INFORMATION SUPPLIED -
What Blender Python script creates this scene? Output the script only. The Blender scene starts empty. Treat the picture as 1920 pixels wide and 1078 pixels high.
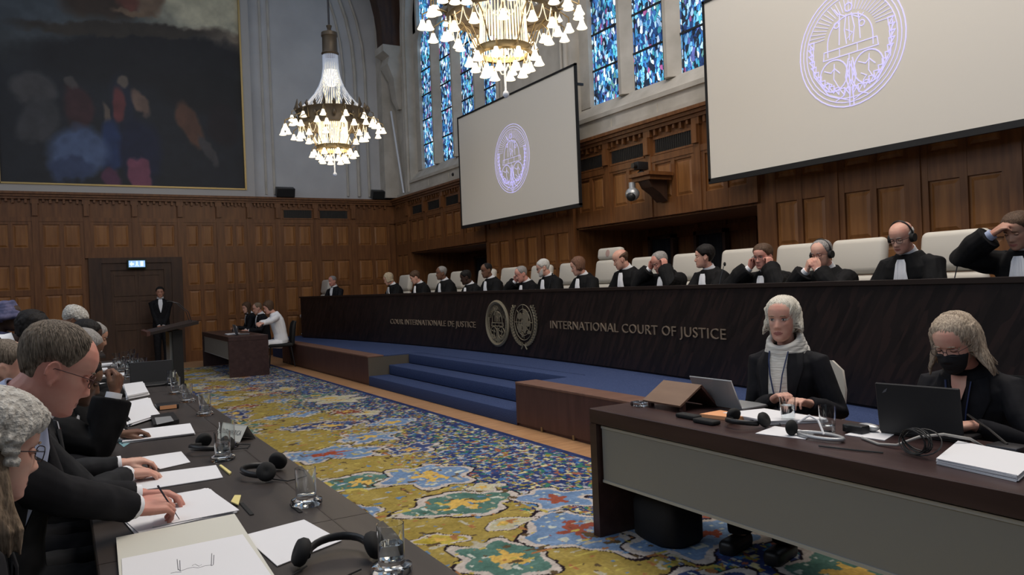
import bpy, bmesh, math, random
import numpy as np
from mathutils import Vector, Matrix, Euler, noise
from mathutils.bvhtree import BVHTree
random.seed(7)
PI = math.pi
C = bpy.context.scene.collection
SC = bpy.context.scene

# ------------------------------------------------------------------ camera, world, lights, exposure
CAM_H = 1.48
F_PX = 1440.0
YAW, PITCH, ROLL = 0.53134, -0.00291, -0.03955
def cam_axes():
    f = Vector((math.sin(YAW)*math.cos(PITCH), math.cos(YAW)*math.cos(PITCH), math.sin(PITCH)))
    r = Vector((math.cos(YAW), -math.sin(YAW), 0)); u = r.cross(f)
    return math.cos(ROLL)*r+math.sin(ROLL)*u, -math.sin(ROLL)*r+math.cos(ROLL)*u, f
CR, CU, CF = cam_axes()
cam_d = bpy.data.cameras.new('camera'); cam = bpy.data.objects.new('camera', cam_d); C.objects.link(cam)
cam_d.sensor_width = 36; cam_d.lens = 36*F_PX/1920; cam_d.clip_start = .05; cam_d.clip_end = 200
m3 = Matrix((CR, CU, -CF)).transposed()
cam.matrix_world = Matrix.Translation((0, 0, CAM_H)) @ m3.to_4x4()
SC.camera = cam
SC.view_settings.view_transform = 'Standard'; SC.view_settings.look = 'None'
SC.view_settings.exposure = 0.2; SC.view_settings.gamma = 1; SC.view_settings.use_curve_mapping = False

wd = bpy.data.worlds.new('world'); SC.world = wd; wd.use_nodes = True
wd.node_tree.nodes['Background'].inputs[0].default_value = (.74, .84, 1, 1)
wd.node_tree.nodes['Background'].inputs[1].default_value = .175
def area(name, loc, rot, sx, sy, power, col):
    d = bpy.data.lights.new(name, 'AREA'); d.shape = 'RECTANGLE'; d.size = sx; d.size_y = sy; d.energy = power; d.color = col
    o = bpy.data.objects.new(name, d); C.objects.link(o); o.location = loc; o.rotation_euler = rot
    return o
# daylight of the high windows on the opposite side of the hall, and the hall's ceiling lamps
area('ceiling_light_near', (4.2, 3.0, 9.3), (0, 0, 0), 5, 7, 600, (1, .91, .82))
area('ceiling_light_far', (2.0, 11.5, 9.6), (0, 0, 0), 6, 8, 85, (.84, .89, 1))
area('window_light_left', (-5.5, 5.0, 6.2), (0, math.radians(-72), 0), 4, 12, 215, (.78, .87, 1))

def ray(px, py):
    return CF + CR*((px-960)/F_PX) - CU*((py-539)/F_PX)
def at(px, py, x=None, y=None, z=None):
    d = ray(px, py); o = Vector((0, 0, CAM_H))
    t = (x-o.x)/d.x if x is not None else (y-o.y)/d.y if y is not None else (z-o.z)/d.z
    return o+d*t

# ------------------------------------------------------------------ materials
def mat(name, col, rough=.6, metal=0, spec=.5, emis=None, es=0, trans=0, ior=1.45, coat=0):
    m = bpy.data.materials.new(name); m.use_nodes = True
    b = m.node_tree.nodes['Principled BSDF']
    b.inputs['Base Color'].default_value = (*col, 1); b.inputs['Roughness'].default_value = rough
    b.inputs['Metallic'].default_value = metal; b.inputs['Specular IOR Level'].default_value = spec
    b.inputs['Transmission Weight'].default_value = trans; b.inputs['IOR'].default_value = ior
    b.inputs['Coat Weight'].default_value = coat
    if emis: b.inputs['Emission Color'].default_value = (*emis, 1); b.inputs['Emission Strength'].default_value = es
    return m
def nd(m, typ, **k):
    n = m.node_tree.nodes.new(typ)
    for a, v in k.items():
        if a in n.inputs: n.inputs[a].default_value = v
        else: setattr(n, a, v)
    return n
def lk(m, a, ao, b, bi): m.node_tree.links.new(a.outputs[ao], b.inputs[bi])
def bsdf(m): return m.node_tree.nodes['Principled BSDF']
def ramp(m, stops):
    r = nd(m, 'ShaderNodeValToRGB'); e = r.color_ramp.elements
    e[0].position, e[0].color = stops[0][0], (*stops[0][1], 1); e[1].position, e[1].color = stops[-1][0], (*stops[-1][1], 1)
    for p, c in stops[1:-1]:
        q = e.new(p); q.color = (*c, 1)
    return r
def grained(name, dark, light, scale=(1, 1, 12), rough=.45, nscale=3.0, bump=0.0, detail=4, spec=.5):
    """noise streaked colour, object coordinates"""
    m = mat(name, light, rough, spec=spec)
    tc = nd(m, 'ShaderNodeTexCoord'); mp = nd(m, 'ShaderNodeMapping'); mp.inputs['Scale'].default_value = scale
    n = nd(m, 'ShaderNodeTexNoise'); n.inputs['Scale'].default_value = nscale; n.inputs['Detail'].default_value = detail
    r = ramp(m, [(.3, dark), (.7, light)])
    lk(m, tc, 'Object', mp, 'Vector'); lk(m, mp, 'Vector', n, 'Vector'); lk(m, n, 'Fac', r, 'Fac'); lk(m, r, 'Color', bsdf(m), 'Base Color')
    if bump:
        b = nd(m, 'ShaderNodeBump'); b.inputs['Strength'].default_value = bump; b.inputs['Distance'].default_value = .01
        lk(m, n, 'Fac', b, 'Height'); lk(m, b, 'Normal', bsdf(m), 'Normal')
    return m
def s2l(r, g, b):
    return tuple(((c/255+.055)/1.055)**2.4 if c > 10 else c/255/12.92 for c in (r, g, b))
M = {}
M['oak'] = grained('oak_wood', (.125, .047, .015), (.215, .088, .029), (9, 9, .9), .42, 2.2)
M['oak_panel'] = grained('oak_panel_wood', (.20, .08, .023), (.33, .142, .044), (7, 7, .7), .4, 2.0)
M['oak_dark'] = grained('dark_oak_wood', (.034, .016, .010), (.072, .034, .018), (6, 6, 1), .5, 2)
M['plaster'] = grained('plaster', (.47, .465, .47), (.56, .555, .555), (1, 1, 1), .9, 1.3)
M['stone'] = grained('dressed_stone', (.42, .385, .33), (.56, .52, .46), (1, 1, 1), .85, 2.5, .1)
M['bench'] = grained('bench_veneer', (.010, .006, .0055), (.034, .019, .016), (1, 3, 9), .42, 2.5, .05)
M['bench_top'] = mat('bench_top_wood', (.02, .013, .011), .4)
M['desk'] = grained('desk_veneer', (.036, .019, .018), (.056, .031, .029), (8, .8, 8), .33, 2.0)
M['table'] = grained('table_veneer', (.032, .026, .024), (.050, .041, .037), (8, .8, 8), .42, 2.0)
M['steel'] = mat('brushed_steel', (.27, .265, .25), .45, .3)
M['carpet_blue'] = grained('blue_carpet', (.034, .050, .115), (.056, .080, .175), (1, 1, 1), .95, 90, .4, 2, .1)
M['cladding'] = grained('walnut_cladding', (.055, .022, .018), (.088, .038, .030), (1, 6, 1), .45, 2)
M['cladding_edge'] = grained('cladding_edging', (.14, .07, .05), (.19, .10, .07), (1, 6, 1), .5, 2)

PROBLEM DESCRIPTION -
Take the listing above and print it exactly, apart from the pictures.

THE ANSWER -
What Blender Python script creates this scene? Output the script only. The Blender scene starts empty. Treat the picture as 1920 pixels wide and 1078 pixels high.
import bpy, bmesh, math, random
import numpy as np
from mathutils import Vector, Matrix, Euler, noise
from mathutils.bvhtree import BVHTree
random.seed(7)
PI = math.pi
C = bpy.context.scene.collection
SC = bpy.context.scene

# ------------------------------------------------------------------ camera, world, lights, exposure
CAM_H = 1.48
F_PX = 1440.0
YAW, PITCH, ROLL = 0.53134, -0.00291, -0.03955
def cam_axes():
    f = Vector((math.sin(YAW)*math.cos(PITCH), math.cos(YAW)*math.cos(PITCH), math.sin(PITCH)))
    r = Vector((math.cos(YAW), -math.sin(YAW), 0)); u = r.cross(f)
    return math.cos(ROLL)*r+math.sin(ROLL)*u, -math.sin(ROLL)*r+math.cos(ROLL)*u, f
CR, CU, CF = cam_axes()
cam_d = bpy.data.cameras.new('camera'); cam = bpy.data.objects.new('camera', cam_d); C.objects.link(cam)
cam_d.sensor_width = 36; cam_d.lens = 36*F_PX/1920; cam_d.clip_start = .05; cam_d.clip_end = 200
m3 = Matrix((CR, CU, -CF)).transposed()
cam.matrix_world = Matrix.Translation((0, 0, CAM_H)) @ m3.to_4x4()
SC.camera = cam
SC.view_settings.view_transform = 'Standard'; SC.view_settings.look = 'None'
SC.view_settings.exposure = 0.2; SC.view_settings.gamma = 1; SC.view_settings.use_curve_mapping = False

wd = bpy.data.worlds.new('world'); SC.world = wd; wd.use_nodes = True
wd.node_tree.nodes['Background'].inputs[0].default_value = (.74, .84, 1, 1)
wd.node_tree.nodes['Background'].inputs[1].default_value = .175
def area(name, loc, rot, sx, sy, power, col):
    d = bpy.data.lights.new(name, 'AREA'); d.shape = 'RECTANGLE'; d.size = sx; d.size_y = sy; d.energy = power; d.color = col
    o = bpy.data.objects.new(name, d); C.objects.link(o); o.location = loc; o.rotation_euler = rot
    return o
# daylight of the high windows on the opposite side of the hall, and the hall's ceiling lamps
area('ceiling_light_near', (4.2, 3.0, 9.3), (0, 0, 0), 5, 7, 600, (1, .91, .82))
area('ceiling_light_far', (2.0, 11.5, 9.6), (0, 0, 0), 6, 8, 85, (.84, .89, 1))
area('window_light_left', (-5.5, 5.0, 6.2), (0, math.radians(-72), 0), 4, 12, 215, (.78, .87, 1))

def ray(px, py):
    return CF + CR*((px-960)/F_PX) - CU*((py-539)/F_PX)
def at(px, py, x=None, y=None, z=None):
    d = ray(px, py); o = Vector((0, 0, CAM_H))
    t = (x-o.x)/d.x if x is not None else (y-o.y)/d.y if y is not None else (z-o.z)/d.z
    return o+d*t

# ------------------------------------------------------------------ materials
def mat(name, col, rough=.6, metal=0, spec=.5, emis=None, es=0, trans=0, ior=1.45, coat=0):
    m = bpy.data.materials.new(name); m.use_nodes = True
    b = m.node_tree.nodes['Principled BSDF']
    b.inputs['Base Color'].default_value = (*col, 1); b.inputs['Roughness'].default_value = rough
    b.inputs['Metallic'].default_value = metal; b.inputs['Specular IOR Level'].default_value = spec
    b.inputs['Transmission Weight'].default_value = trans; b.inputs['IOR'].default_value = ior
    b.inputs['Coat Weight'].default_value = coat
    if emis: b.inputs['Emission Color'].default_value = (*emis, 1); b.inputs['Emission Strength'].default_value = es
    return m
def nd(m, typ, **k):
    n = m.node_tree.nodes.new(typ)
    for a, v in k.items():
        if a in n.inputs: n.inputs[a].default_value = v
        else: setattr(n, a, v)
    return n
def lk(m, a, ao, b, bi): m.node_tree.links.new(a.outputs[ao], b.inputs[bi])
def bsdf(m): return m.node_tree.nodes['Principled BSDF']
def ramp(m, stops):
    r = nd(m, 'ShaderNodeValToRGB'); e = r.color_ramp.elements
    e[0].position, e[0].color = stops[0][0], (*stops[0][1], 1); e[1].position, e[1].color = stops[-1][0], (*stops[-1][1], 1)
    for p, c in stops[1:-1]:
        q = e.new(p); q.color = (*c, 1)
    return r
def grained(name, dark, light, scale=(1, 1, 12), rough=.45, nscale=3.0, bump=0.0, detail=4, spec=.5):
    """noise streaked colour, object coordinates"""
    m = mat(name, light, rough, spec=spec)
    tc = nd(m, 'ShaderNodeTexCoord'); mp = nd(m, 'ShaderNodeMapping'); mp.inputs['Scale'].default_value = scale
    n = nd(m, 'ShaderNodeTexNoise'); n.inputs['Scale'].default_value = nscale; n.inputs['Detail'].default_value = detail
    r = ramp(m, [(.3, dark), (.7, light)])
    lk(m, tc, 'Object', mp, 'Vector'); lk(m, mp, 'Vector', n, 'Vector'); lk(m, n, 'Fac', r, 'Fac'); lk(m, r, 'Color', bsdf(m), 'Base Color')
    if bump:
        b = nd(m, 'ShaderNodeBump'); b.inputs['Strength'].default_value = bump; b.inputs['Distance'].default_value = .01
        lk(m, n, 'Fac', b, 'Height'); lk(m, b, 'Normal', bsdf(m), 'Normal')
    return m
def s2l(r, g, b):
    return tuple(((c/255+.055)/1.055)**2.4 if c > 10 else c/255/12.92 for c in (r, g, b))
M = {}
M['oak'] = grained('oak_wood', (.125, .047, .015), (.215, .088, .029), (9, 9, .9), .42, 2.2)
M['oak_panel'] = grained('oak_panel_wood', (.20, .08, .023), (.33, .142, .044), (7, 7, .7), .4, 2.0)
M['oak_dark'] = grained('dark_oak_wood', (.034, .016, .010), (.072, .034, .018), (6, 6, 1), .5, 2)
M['plaster'] = grained('plaster', (.47, .465, .47), (.56, .555, .555), (1, 1, 1), .9, 1.3)
M['stone'] = grained('dressed_stone', (.42, .385, .33), (.56, .52, .46), (1, 1, 1), .85, 2.5, .1)
M['bench'] = grained('bench_veneer', (.010, .006, .0055), (.034, .019, .016), (1, 3, 9), .42, 2.5, .05)
M['bench_top'] = mat('bench_top_wood', (.02, .013, .011), .4)
M['desk'] = grained('desk_veneer', (.036, .019, .018), (.056, .031, .029), (8, .8, 8), .33, 2.0)
M['table'] = grained('table_veneer', (.032, .026, .024), (.050, .041, .037), (8, .8, 8), .42, 2.0)
M['steel'] = mat('brushed_steel', (.27, .265, .25), .45, .3)
M['carpet_blue'] = grained('blue_carpet', (.034, .050, .115), (.056, .080, .175), (1, 1, 1), .95, 90, .4, 2, .1)
M['cladding'] = grained('walnut_cladding', (.055, .022, .018), (.088, .038, .030), (1, 6, 1), .45, 2)
M['cladding_edge'] = grained('cladding_edging', (.14, .07, .05), (.19, .10, .07), (1, 6, 1), .5, 2)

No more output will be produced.